The Southeastern Railway Museum has started an interior renovation of a historic Pullman car that transported the body of President Warren G. Harding after he died in 1923.
The Superb is one of five remaining Pullman cars used by the president of the United States. It is the only car to carry a deceased president who died while in office.
The museum has applied for a National Railway Historical Society (NRHS) Railway Heritage Grant for the project. The Atlanta Chapter of the NRHS is contributing funds to support the project.
Museum volunteers expect to spend at least 200 hours on the project.
The Pullman Co. built the heavyweight car in 1911. The United States Department of the Interior approved the Superb for listing on the National Register of Historic Places in 1999.
As part of the project, the museum’s volunteers will upgrade the Superb’s interior painting, lighting and linens to help present the car in a historically accurate way. The restoration marks the first major rehabilitation of the railcar since 1999, and the museum expects to complete the renovation by the end of May.
Both Harding and President Woodrow Wilson used the Superb. Harding used the car during his planned two-month “Voyage of Understanding,” which began in Washington, D.C., on June 20, 1923.
Before the trip finished, Harding fell ill and died in San Francisco on Aug. 2, 1923. The Superb then carried the president’s coffin to Washington, D. C. for his state funeral and to Marion, Ohio, for his burial.

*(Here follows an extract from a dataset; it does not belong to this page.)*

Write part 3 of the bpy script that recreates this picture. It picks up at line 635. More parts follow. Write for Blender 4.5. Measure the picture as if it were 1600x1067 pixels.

Later, Pullman renamed the car the “Los Angeles,” and in 1926, it was repainted red and gold and renamed the “Pope Pius XI” for service as part of “The Cardinal’s Train.” The train transported cardinals, bishops and priests from New York City to Chicago for the 28th International Eucharistic Congress.
In 1969, the Seaboard Coast Line Railroad donated the car, then identified as No. 301, to the museum. The car, which is the second-oldest steel private car in existence, maintains its original floor plan.